◆ **Exercise**
Copy all lines that contain the word "script".

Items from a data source
• • • • •

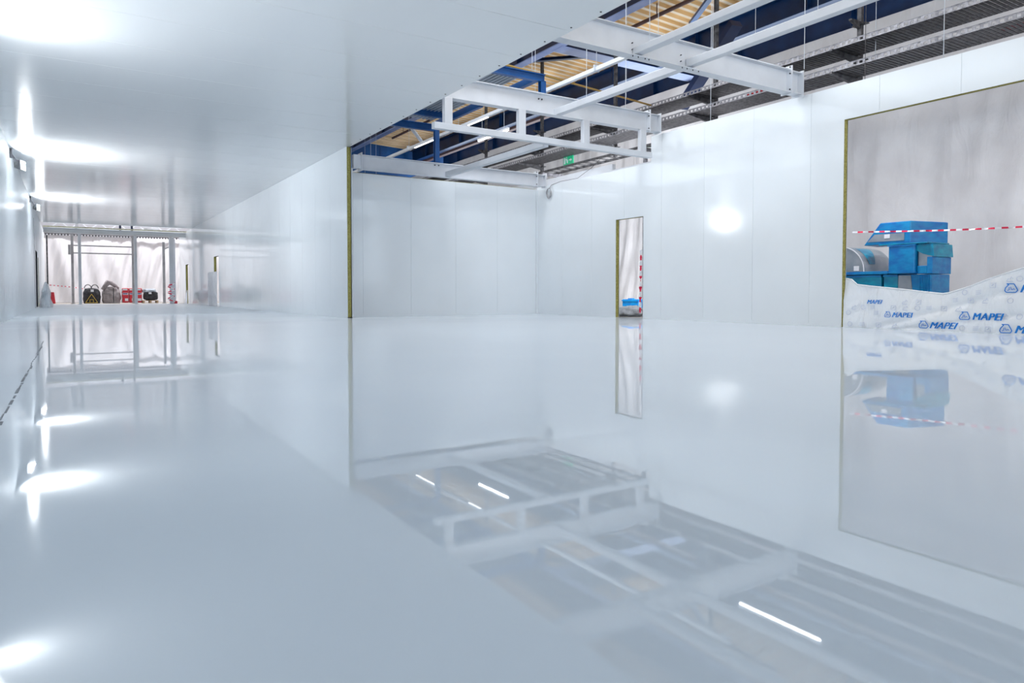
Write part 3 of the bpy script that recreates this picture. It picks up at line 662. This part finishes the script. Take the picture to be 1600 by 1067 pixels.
# hanging plastics in the corridor doorways
def drape(name, label, x, y0, y1, z1, amp, seed, m=M_clear, taper=.0):
    def f(u, v):
        z = .005+(z1-.005)*v; y = y0+(y1-y0)*u*(1-taper*v)
        return (x+amp*(noise.noise((y*3, z*1.2, seed))+.5*noise.noise((y*9, z*3, seed)))*(1-.4*v), y, z)
    return tag(MB().grid(f, 24, 30).build(name, m, smooth=True, fix=False), label, 'plastic sheet', 'plastic sheets in the corridor doorways')
drape('plastic_sheet', 'white plastic sheet hanging in the nearer doorway of the middle wall', XC-.06, 30.8, 33.1, 1.44, .05, 3)
drape('plastic_sheet', 'narrow torn plastic strip in the further doorway of the middle wall', XC-.05, 39.4, 40.6, .7, .04, 6, taper=.7)
def bagf(u, v):
    a = u*2*math.pi; r = math.sin(math.pi*min(1, v*.5+.5))**.7 if v > 0 else 1
    r = (1-v)**.55; n = 1+.25*noise.noise((math.cos(a)*2, math.sin(a)*2, v*4))
    return (XL+.30+.22*r*math.cos(a)*n, 32.6+.6*r*math.sin(a)*n, 1.0*v)
tag(MB().grid(bagf, 32, 24).build('plastic_bag', M_clear, smooth=True), 'white plastic bundle slumped against the far left wall', 'plastic bag')
struct(MB().box(XL-.005, XL+.01, 31.2, 31.26, 0, 3.3).build('trim_10', M_greypost))
struct(MB().box(XL-.005, XL+.015, 34.6, 34.68, 0, 2.0).build('trim_11', M_core))

# ------------------------------------------------------------------ film-wrapped duct stack beyond the large opening
def wthing(name, label, loc): return thing(name, label, 'duct', loc, 'blue wrapped ducts')
# top hood: sloped left side
t = wthing('wrapped_duct', 'blue wrapped duct hood on top of stack, sloping left side', (12.6, 6.8, 1.40))
b = MB(); lo, hi = 1.415, 1.80
fr = [(7.49, lo), (6.65, lo-.01), (6.65, hi), (7.19, hi-.01)]
b.add([(12.3,7.49,lo),(12.3,6.65,lo),(12.3,6.65,hi),(12.3,7.19,hi),(12.95,7.6,lo),(12.95,6.35,lo),(12.95,6.35,hi-.02),(12.95,7.3,hi)],
      [(0,1,2,3),(7,6,5,4),(0,4,5,1),(1,5,6,2),(2,6,7,3),(3,7,4,0)])
b.build('hood', M_wrap, t, bevel=.015)
MB().add([(12.29,7.42,1.47),(12.29,6.75,1.47),(12.29,6.75,1.60),(12.29,7.28,1.60)], [(0,1,2,3)]).build('grey_panel', M_duct, t)
MB().box(12.28, 12.286, 7.0, 7.1, 1.52, 1.59).build('white_label', M_wht, t)
b = MB(); b.box(12.27, 12.98, 6.34, 7.2, 1.395, 1.42); b.build('flange', M_wrap2, t, bevel=.008)
# middle box
t = wthing('wrapped_duct', 'deep blue wrapped square duct in the middle of the stack', (12.6, 6.75, .88))
b = MB(); b.box(12.28, 12.75, 6.56, 7.02, .885, 1.39); b.build('body', M_wrap, t, bevel=.02)
b = MB()
for z in (.9, 1.37): b.box(12.265, 12.77, 6.54, 7.035, z, z+.02)
b.build('flange', M_wrap, t)
t = wthing('wrapped_duct', 'grey and teal wrapped duct behind, right side of the stack', (12.9, 6.45, .88))
b = MB(); b.box(12.36, 12.95, 6.31, 6.55, .885, 1.38); b.build('body', M_duct, t, bevel=.02)
b = MB(); b.add([(12.34,6.56,1.39),(12.34,6.29,1.385),(12.34,6.27,1.17),(12.34,6.45,1.22),(12.34,6.56,1.28),(12.97,6.56,1.39),(12.97,6.29,1.385),(12.97,6.27,1.17),(12.97,6.45,1.22),(12.97,6.56,1.28)],
   [(0,1,2,3,4),(9,8,7,6,5),(0,5,6,1),(1,6,7,2),(2,7,8,3),(3,8,9,4),(4,9,5,0)]); b.build('blue_film', M_wrap2, t)
b = MB(); b.box(12.345, 12.96, 6.295, 6.39, .88, 1.17); b.box(12.345, 12.96, 6.39, 6.555, .88, 1.02); b.build('blue_film', M_wrap, t, bevel=.01)
# round duct, lying across with its curved side towards the camera side
t = wthing('round_duct', 'large round grey duct lying beside the blue stack', (12.8, 8.0, .9))
b = MB(); pr = [(7.955+.47*math.cos(a), .945+.47*math.sin(a)) for a in [i*math.pi/24 for i in range(25)]]
b.prism(pr, 'x', 12.32, 13.25); b.build('barrel', M_duct, t)
b = MB()
for p, q in zip(pr, pr[1:]): b.bar((12.31, p[0], p[1]), (12.31, q[0], q[1]), .014, .014, up=(1,0,0))
b.build('rim', M_wht, t)
b = MB()
po = [(7.955+.474*math.cos(a), .945+.474*math.sin(a)) for a in [math.pi*(.62+.022*i) for i in range(14)]]
b.add([(12.5, p[0], p[1]) for p in po]+[(12.95-.02*i, p[0], p[1]) for i, p in enumerate(po)], [(i, i+1, i+15, i+14) for i in range(13)]); b.build('blue_film', M_wrap2, t, fix=False)
b = MB(); b.box(12.30, 13.28, 7.04, 8.45, .885, .944); b.build('film_skirt', M_wrap, t, bevel=.01)
MB().box(12.305, 12.315, 7.58, 7.68, .96, 1.05).build('white_label', M_wht, t)
# lower row
for y0, y1, mm, l in ((7.18, 8.4, M_wrap2, 'teal wrapped crate under the round duct'), (6.88, 7.14, M_wrap2, 'narrow teal wrapped duct under the middle box')):
    t = wthing('wrapped_duct', l, (12.7, (y0+y1)/2, 0)); b = MB(); b.box(12.35, 12.95, y0, y1, .0, .875); b.build('body', mm, t, bevel=.02)
    b = MB(); b.box(12.33, 12.97, y0-.0, y1+.0, .84, .874); b.build('flange', M_wrap, t)
t = wthing('wrapped_duct', 'blue wrapped duct with grey flared side at the bottom of stack', (12.7, 6.6, 0))
b = MB(); b.prism([(6.87, 0), (6.31, 0), (6.31, .872), (6.87, .872)], 'x', 12.36, 12.95); b.build('body', M_wrap, t, bevel=.01)
b = MB(); b.prism([(6.87, .0), (6.56, .0), (6.66, .86), (6.87, .86)], 'x', 12.345, 12.36); b.build('grey_side', M_duct, t)
b = MB()
for k in range(9): b.box(12.335, 12.36, 6.32+k*.022, 6.332+k*.022, 0, .86)
b.build('corrugated_edge', M_wrap, t)

# ------------------------------------------------------------------ printed film across the foot of the large opening
TOP = [(7.0,.80),(6.70,.78),(6.62,.69),(6.4,.66),(5.9,.608),(5.26,.535),(4.91,.645),(4.66,.75),(4.27,.885),(3.8,.97),(2.5,1.0),(1.5,1.0)]
def top(y):
    for (a, za), (c, zc) in zip(TOP, TOP[1:]):
        if c <= y <= a: return za+(zc-za)*(a-y)/(a-c)
    return 1.0 if y < 1.5 else .8
def film_x(y, z):
    tpz = z/top(y)
    dia = z - (.12 + (5.9-y)*.30)                 # long diagonal crease rising to the right
    dia2 = z - (.05 + (5.6-y)*.16)
    return 10.60 + .03*math.exp(-(dia/.05)**2) + .022*math.exp(-(dia2/.03)**2) + .05*noise.noise((y*1.4, z*1.6, 3)) + .018*noise.noise((y*5+z*4, z*6, 7)) + .06*tpz*tpz
t = thing('printed_film', 'white printed packing film draped across the foot of the large opening', 'plastic film', (10.6, 4.5, 0))
MB().grid(lambda u, v: (lambda y: (film_x(y, v*top(y)), y, v*top(y)))(6.79-u*5.2), 220, 36).build('film', M_film, t, smooth=True, fix=False)
b = MB(); b.tube([(film_x(y, top(y)), y, top(y)) for y in [6.79-i*.1 for i in range(53)]], .012, 6); b.build('rolled_edge', M_film, t, smooth=True)
def on_film(y, z): return (film_x(y, z)-.013, y, z)
def logo(y, z, s, rise=.0, emblem=True, text='MAPEI'):
    """emblem and lettering of height s, running towards the camera side"""
    yt = y
    if emblem:
        pts = [(.12,0),(1.05,0),(1.22,.22),(1.12,.5),(.9,.95),(.22,.95),(.42,.86),(.1,.5),(0,.2)]
        P = [on_film(y-p[0]*s, z+p[1]*s+rise*p[0]*s) for p in pts]
        b = MB()
        for a, c in zip(P, P[1:]+P[:1]): b.bar(a, c, .09*s, .02*s, up=(1,0,0)) if False else b.tube([a, c], .05*s, 5)
        sq = [(.25,.2),(.45,.32),(.42,.5),(.6,.58),(.62,.3),(.75,.28),(.8,.42),(.95,.3)]
        b.tube([on_film(y-p[0]*s, z+p[1]*s) for p in sq], .035*s, 5)
        b.build('printed_emblem', M_print, t); yt = y-1.45*s
    text_mesh(text, s*1.30, .35, 'printed_lettering', M_print, t, lambda x, yy, w: on_film(yt-x*.93, z+yy*.96+rise*x), bold=.055*s, spacing=1.06)
logo(5.585, .04, .105)
logo(5.035, .18, .112)
logo(4.51, .02, .118)
logo(4.475, .56, .12)
logo(6.11, .185, .085)
logo(6.40, .385, .07, emblem=False)
logo(3.95, .2, .12); logo(3.4, .6, .12); logo(3.3, .05, .12)
def faint(y, z, s, k):
    b = MB()
    if k == 0: pts = [(math.cos(a)*s, math.sin(a)*s) for a in [i*math.pi/6 for i in range(13)]]; b.tube([on_film(y+p[0], z+p[1]) for p in pts], .004, 4)
    elif k == 1:
        for dz in (-.6, 0, .6): b.tube([on_film(y+s, z+dz*s), on_film(y-s*.2, z+dz*s), on_film(y-s, z+dz*s+.01)], .004, 4)
    elif k == 2: b.tube([on_film(y+p[0]*s, z+p[1]*s) for p in ((-1,-1),(1,-1),(1,.8),(-1,.8),(-1,-1))], .004, 4); b.tube([on_film(y+.4*s, z-.3*s), on_film(y-.4*s, z+.3*s)], .006, 4)
    else:
        b.tube([on_film(y+p[0]*s, z+p[1]*s) for p in ((1,-.8),(.4,.2),(0,-.2),(-.5,.8),(-1,0))], .004, 4); b.tube([on_film(y+s, z-s), on_film(y-s, z-s)], .005, 4)
    b.build('faint_symbol', M_faint, t)
q = 0
for row, (z, ys) in enumerate(((.06, (6.65,6.45,6.2,5.95,5.0,4.82,4.66)), (.33, (6.6,6.45,6.3,5.98,5.8,5.62,5.45,5.25,5.05)), (.24, (6.7,6.25,5.9,4.46,4.28)), (.45, (5.1,4.9,4.72,4.4,4.2)), (.42, (5.6,5.8)), (.56, (4.98,4.8)), (.66, (4.62,)), (.74, (4.42,4.3)))):
    for y in ys:
        if z < top(y)-.05: faint(y+.01*math.sin(q), z, .035, q % 4); q += 1

# ------------------------------------------------------------------ clutter behind the narrow doorway
t = thing('blue_crate', 'blue crate seen low behind the narrow doorway', 'crate', (13.0, 14.35, 0))
b = MB(); b.box(12.8, 13.3, 14.05, 14.69, 0, .385); b.build('body', M_wrap, t, bevel=.015)
b = MB(); b.box(12.78, 12.8, 14.04, 14.70, .33, .36); b.box(12.85, 13.0, 14.42, 14.52, .386, .41); b.build('rim', M_wrap, t)
lump('crumpled_plastic', 'crumpled clear plastic heap on the floor inside the narrow doorway', 'plastic', (11.3, 12.75, .105), (.28, .42, .115), M_clear, 5, .5, .9)
lump('crumpled_plastic', 'smaller crumpled plastic right of the heap in the narrow doorway', 'plastic', (11.6, 12.05, .07), (.2, .2, .09), M_clear, 11, .6, .9)
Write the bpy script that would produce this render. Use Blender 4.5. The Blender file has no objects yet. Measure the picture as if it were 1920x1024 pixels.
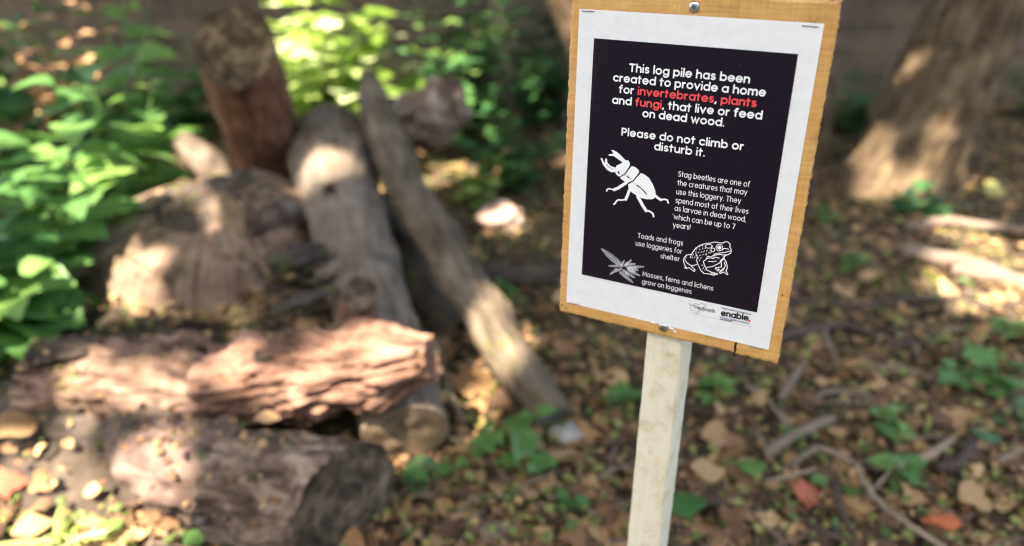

• • • • •

◆ **Output for this exercise**
Write part 3 of the bpy script that recreates this picture. It picks up at line 662. This part finishes the script. Take the picture to be 1600 by 1067 pixels.
Write the bpy script that would produce this render. Use Blender 4.5. The Blender file has no objects yet. Measure the picture as if it were 1920x1024 pixels.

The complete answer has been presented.